Jup, das war eine persönliche Sache. Meine Familie war nämlich früher schon mal da. Mir war es egal, ob ich dafür Ärger bekomme. Das war aus Prinzip.

Ich habe Fotos von Soldaten gesehen, die in seinem Palast geskatet haben—du auch?
Ich frage mich, wie die damit durchgekommen sind. Hätte ich das gemacht, meine Truppe hätte mich fertig gemacht. Auch wenn ich immer Skater sein werde, ist das hier mein Job. Ich kann im Einsatz nicht einfach stürzen und mich am Knöchel verletzen. Also habe ich zweieinhalb Jahre lang kein Board angefasst.

Wie lange wirst du das wohl noch machen?
Ich wusste mit 14 schon, dass ich nie einen normalen Job machen würde. Ich habe 60 Stunden die Woche in einer Fabrik gearbeitet und ich habe es gehasst. Deswegen habe ich auch als Türsteher gearbeitet: Ich werde lieber dafür bezahlt, jemandem in die Fresse zu schlagen, als jemandem den Arsch zu küssen. Ich könnte das aber so lange machen, wie ich muss.

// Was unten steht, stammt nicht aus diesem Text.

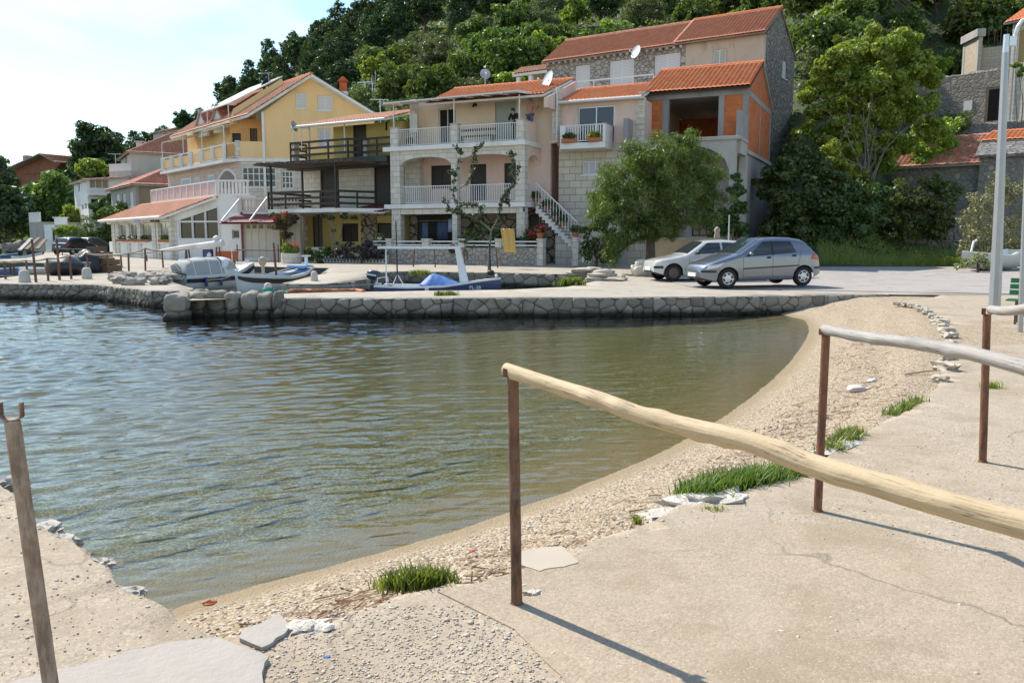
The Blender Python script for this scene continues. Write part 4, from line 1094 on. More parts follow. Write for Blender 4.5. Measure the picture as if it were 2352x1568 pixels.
for k in range(5): q = q0.lerp(q1, k / 4); mb.bar(q, q - Vector((0, 0, 1.0)), .05)
mb.bar(q0 - Vector((0, 0, 1.0)), q1 - Vector((0, 0, 1.0)), .05)
mb.build("terrace_railing", M_wp, j)
mb = MB(); mb.box(q0.x - .5, q1.x + 4, -2.4, -.003, q0.z - 1.3, q0.z - 1.03); mb.build("terrace_slab", M_conc2, j)
fp = Fac(colXY(1181, 57.5, 9), colXY(1258, 56, 9))
p_ = thing("tiled_porch", "small tiled porch roof on white posts left of the long stone house", "porch", fp.loc, fp.rz)
q0 = fp.pt(1176, 172); q1 = fp.pt(1256, 160); q2 = fp.pt(1258, 150, 2.4); q3 = fp.pt(1196, 162, 2.4)
q3.z = q2.z = (q2.z + q3.z) / 2 + .1; q0.z = q1.z = (q0.z + q1.z) / 2
roof(p_, q0, q1, q2, q3, T_old, edge=M_wp, thick=.18)
mb = MB(); zz_ = q0.z
for u_ in (q0.x + .4, (q0.x + q1.x) / 2): mb.box(u_ - .12, u_ + .12, .1, .35, zz_ - 3, zz_ - .2)
mb.build("post", M_wpl, p_)
mb = MB(); mb.box(q0.x, q1.x, 2.2, 2.5, zz_ - 3.2, zz_ + .3); mb.build("wall", M_plast, p_)
# ---------------------------------------------------------------- house with brown balconies between the centre house and the yellow house
ff = Fac(colXY(673, 48.3), colXY(897, 44.6))
f_ = thing("brown_balcony_house", "mustard and stone house with dark brown wooden balcony rails", "house", ff.loc, ff.rz)
LF = ff.L - .05
t2 = ff.hit(800, 362)[1]; t1 = 2.85; etf = ff.hit(800, 280)[1]
uL = ff.hit(695, 450, 1.2)[0]; uY = ff.hit(766, 320, 1.2)[0]
VF = 1.2
wall(f_, ff, (uL, LF, t1 + .002, t2 - .002), VF, M_block, [((736, 391, 779, 476), dict(kind='dark', frame=M_brown, nx=1, name='door')), ((859, 382, 897, 473), dict(kind='dark', frame=M_brown, nx=1, name='door'))])
wall(f_, ff, (uY, LF, t2, etf), VF, M_must, [((811, 286, 842, 360), dict(kind='dark', frame=M_brown, nx=1, name='door')), ((884, 279, 890, 300), dict(kind='dark', frame=M_brown, nx=1, sill=False))])
wall(f_, ff, (uL, LF, 0, t1), VF, M_must, [((718, 492, 741, 571), dict(kind='dark', frame=M_brown, nx=2, name='door', pane=plain("grey_planks", (.16, .145, .13), .8, .2))), ((784, 513, 823, 555), dict(kind='dark', frame=M_brown, nx=2, sill=False)),
  ((866, 512, 899, 560), dict(kind='dark', frame=M_black, nx=1, sill=False))])  # open doorway, no window: its near-black panel colours in the shade inside
mb = MB(); a = ff.rect((830, 486, 866, 560), VF); mb.box(a[0], a[1], VF - .05, VF - .003, 0, a[3]); mb.box(a[1] + .01, LF, VF - .05, VF - .003, a[2] + 1.55, a[3]); mb.build("stone_cladding", M_craz, f_)
mb = MB()
for k in range(8): a = ff.hit(697, 500, VF)[0]; mb.box(a, a + (.34 if k % 2 else .22), VF - .03, VF - .003, .05 + k * .34, .35 + k * .34)
mb.build("quoins", M_block, f_)
mb = MB(); mb.box(uL, LF - .02, VF + .26, 7, 0, t2 + .5); mb.box(uY, LF - .02, VF + .26, 7, t2 + .5, etf); mb.build("rear_wall", M_must, f_)
mb = MB(); mb.box(-.05, LF, -.1, VF, t2 - .32, t2 - .005); mb.build("balcony_slab", M_dgreen, f_)
mb = MB(); mb.box(uL, LF, -.0, VF, t2 - .50, t2 - .325); mb.build("beam", M_brown, f_)
def boards(mb, p, q, zz, h=.9, n_=3, posts=4):
 p = Vector((p[0], p[1], zz)); q = Vector((q[0], q[1], zz))
 for k in range(n_): mb.bar(p + Vector((0, 0, h * (k + 1) / n_ - .06)), q + Vector((0, 0, h * (k + 1) / n_ - .06)), .05, .12)
 for k in range(posts + 1): r_ = p.lerp(q, k / posts); mb.bar(r_, r_ + Vector((0, 0, h)), .07)
mb = MB(); rh_ = ff.hit(689, 326)[1] - t2; uM = ff.hit(800, 330)[0]
boards(mb, (.15, -.05), (uM, -.05), t2, rh_, 3, 3); boards(mb, (.15, -.05), (.15, VF), t2, rh_, 3, 1); boards(mb, (uM, -.04), (uM + .55, .45), t2, rh_, 3, 1); boards(mb, (uM + .55, .46), (LF - .05, .46), t2, rh_, 3, 2); mb.build("railing", M_brown, f_)
mb = MB(); mb.box(.2, .42, .05, .35, t2, t2 + rh_ - .05); mb.box(uM + .5, uM + .85, .5, .8, t2, t2 + rh_ - .05); mb.build("railing_pillar", M_conc2, f_)
e0 = ff.pt(672, 293, -.45); e1 = ff.pt(948, 264, -.45); e1 = Vector((min(e1.x, LF + .25), -.45, lerp(e0.z, e1.z, .5))); e0.z = e1.z
rv, rz_ = 3.2, e0.z + .95
rf = roof(f_, e0, e1, Vector((e1.x, rv, rz_)), Vector((e0.x + 1.2, rv, rz_)), T_pink, edge=M_wp)
mb = MB(); mb.tube([e0 + Vector((0, -.06, -.03)), e1 + Vector((0, -.06, -.03))], .07, 8); mb.build("gutter", M_wp, f_, smooth=60)
for u_ in (.35, 1.6, 4.2): MB().bar((u_, .0, t2 + rh_ * .2), (u_, .0, e0.z + .02), .06).build("roof_post", M_wp, f_)
ta = ff.z0 + t1
A = Vector((XY(615, 46.2, 3.4), 46.2, 0)); B = Vector((XY(777, 43.7, 3.4), 43.7, 0))
def loc(p): q = Vector((p.x, p.y)) - ff.A; return (q.dot(ff.u), q.dot(ff.n))
la, lb = loc(A), loc(B)
mb = MB(); mb.prism([(la[0], la[1], t1 - .2), (lb[0], lb[1], t1 - .2), (LF - .05, -.1, t1 - .2), (LF - .05, VF - .003, t1 - .2), (la[0] - .2, VF + 2.5, t1 - .2)], (0, 0, .197)); mb.build("terrace_slab", M_wpl, f_)
mb = MB(); rl = .95
ma = ((la[0] + lb[0]) / 2, (la[1] + lb[1]) / 2)
boards(mb, (la[0] + .05, la[1] + .05), (lb[0] - .05, lb[1] + .1), t1, rl, 3, 4); boards(mb, (lb[0] - .05, lb[1] + .1), (LF - 1.0, .1), t1, rl, 3, 2); boards(mb, (la[0] + .05, la[1] + .05), (la[0] - .1, VF + 2), t1, rl, 3, 2); mb.build("railing", M_brown, f_)
pz_ = ff.hit(700, 384, 0)[1]
pz_ = 2.35 + t1
pa = Vector((XY(590, 46.0, 5), 46.0, 0)); pb = Vector((XY(803, 43.4, 5), 43.4, 0)); pa, pb = loc(pa), loc(pb)
M_thatch = plain("reed_mat", (.085, .065, .05), .95, .4, 6, bmp=.03, bscale=14)
mb = MB()
for k in range(26):
 s_ = k / 25; u_ = lerp(pa[0], pb[0], s_); v_ = lerp(pa[1], pb[1], s_); jz = .05 * math.sin(k * 2.3)
 mb.box(u_ - .17, u_ + .16, v_ - .05 + .05 * math.sin(k * 5.1), VF - .01 if u_ > uL else VF + 2.0, pz_ + jz * .3, pz_ + .11 + jz)
mb.build("pergola_roof", M_thatch, f_)
mb = MB()
for px, py in ((619, 435), (773, 430)):
 s_ = (px - 615) / 162; u_ = lerp(la[0] + .1, lb[0] - .1, s_); v_ = lerp(la[1] + .1, lb[1] + .1, s_); mb.bar((u_, v_, t1), (u_, v_, pz_), .09)
q = ff.hit(695, 430, .3); mb.bar((q[0], .3, t1), (q[0], .3, pz_), .09)
mb.build("pergola_post", M_iron, f_)
mb = MB(); qa = loc(G(640, 486, ta)); 
for px in (648, ):
 p = Vector((XY(648, 45.9), 45.9, 0)); q = loc(p); mb.box(q[0] - .18, q[0] + .18, q[1], q[1] + .3, 0, t1 - .2)
mb.build("terrace_column", M_must, f_)
p = G(775, 585, .63); q = loc(p); MB().box(q[0] - .15, q[0] + .15, q[1] + 1.6, q[1] + 1.9, 0, t1 - .2).build("terrace_column", M_must, f_)
a0 = ff.pt(780, 489, -.9); a1 = ff.pt(899, 484, -.5); a1.z = a0.z; b1 = Vector((LF, VF - .01, a0.z + .45)); b0 = Vector((a0.x + .5, VF - .01, a0.z + .45))
aw = roof(f_, a0, Vector((LF + .1, -.6, a0.z)), b1, b0, M_burg, name='awning', edge=M_wp, cw=.16, rh=3, thick=.06)
# ---------------------------------------------------------------- big yellow house
SZ = 6.9                                           # world height of the upper balcony floor
oc = G(512, 366, SZ); ol = G(370, 394, SZ); kk_ = G(551, 363, SZ)
dL = Vector((oc.x - ol.x, oc.y - ol.y)).normalized()  # along the left face towards the viewer
K = Vector((kk_.x, kk_.y))
Bk = K - dL * 15
fl = Fac(Bk, K)                                       # left face, x grows towards the near corner
fe = Fac(K, (K.x + math.cos(R(6)) * 10, K.y + math.sin(R(6)) * 10))   # face towards the viewer
e_ = thing("yellow_house", "tall yellow gabled house with an orange recessed balcony and shuttered attic windows", "house", fe.loc, fe.rz)
def fl2(px, py, v=0):                                 # a pixel on the left face, in the yellow house's own coordinates
 h_ = fl.hit(px, py, v); w_ = fl.A + fl.u * h_[0] + fl.n * v - fe.A
 return Vector((w_.dot(fe.u), w_.dot(fe.n), h_[1]))
def W2(wx, wy): q = Vector((wx, wy)) - fe.A; return (q.dot(fe.u), q.dot(fe.n))
sz_ = SZ - fe.z0
uG = fe.hit(606, 300)[0]; uE = fe.hit(859, 259)[0]; eze = fe.hit(606, 257)[1]; uAp, zAp = fe.hit(718, 174)
dv = Vector((-dL.dot(fe.u), -dL.dot(fe.n)))           # unit vector along the ridge, away from the viewer
DEP = 14.0
def back(p, d=DEP): return Vector((p[0] + dv.x * d, p[1] + dv.y * d, p[2]))
wt = fe.hit(600, 368)[1]
wins = [((679, 214, 704, 249), dict(kind='shutter', nx=1)), ((729, 219, 763, 254), dict(kind='shutter', nx=2)), ((731, 296, 760, 338), dict(kind='shutter', pane=M_shutl, nx=2))]
mb = MB()
hs = [fe.rect(p, 0) for p, _ in wins]
ztop = min(eze, zAp - 3.2)
zsp = max(hs[0][3], hs[1][3]) + .12
uw0, uw1 = hs[0][0] - .25, hs[1][1] + .25
panel(mb, (uw0, uw1, sz_ + .002, zsp), hs, 0, .3)
def sl(u): return lerp(eze, zAp, (u - uG) / (uAp - uG)) if u < uAp else lerp(zAp, eze, (u - uAp) / (uE - uAp))
mb.prism([(uG, 0, sz_ + .002), (uw0, 0, sz_ + .002), (uw0, 0, sl(uw0)), (uG, 0, eze)], (0, .3, 0))
mb.prism([(uw1, 0, sz_ + .002), (uE, 0, sz_ + .002), (uE, 0, eze), (uw1, 0, sl(uw1))], (0, .3, 0))
mb.prism([(uw0, 0, zsp), (uw1, 0, zsp), (uw1, 0, sl(uw1)), (uAp, 0, zAp), (uw0, 0, sl(uw0))], (0, .3, 0))
mb.build("gable_wall", M_yel, e_)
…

Es ist, als hätte ich eine gespaltene Persönlichkeit. Ich quatsche hier mit dir, aber wenn ich dort drüben einen ernsten Job machen muss, dann bin ich wirklich todernst dabei. Durchs Skaten habe ich aber Johnny Hickey kennengelernt und der filmt ab Oktober seinen neuen Streifen mit dem Namen House Rules. Er will nicht, dass ich eine Kugel in den Kopf bekomme, also hat er mir eine Rolle als Badass-Skater gegeben. Ich mache das erst mal und vielleicht kann ich mit ja damit mein Geld verdienen, anstatt mich beschießen zu lassen. Meinem Kumpel Josh Zickert werde ich auch noch dabei helfen, Natural Koncept Skateboards zu schmeißen—ich bin also immer noch in der Skateszene unterwegs.

Meinst du, du kannst dir Erlebnisse aus deinem Söldnerjob hinter dir lassen, oder haben sich ein paar davon schon zu sehr in deinem Gedächtnis eingebrannt?
Nein, meine Augen sind wie Kameras. Es gibt Sachen, die hätte ich am liebsten nie gesehen hätte und die ich nie mehr vergessen werde—selbst nicht, wenn ich drei Menschenleben lang leben würde. Wenn jemand versucht, dich umzubringen, dann erinnerst du dich daran. Ich schaffe es aber ganz gut, mich nicht zu sehr davon beeinflussen zu lassen.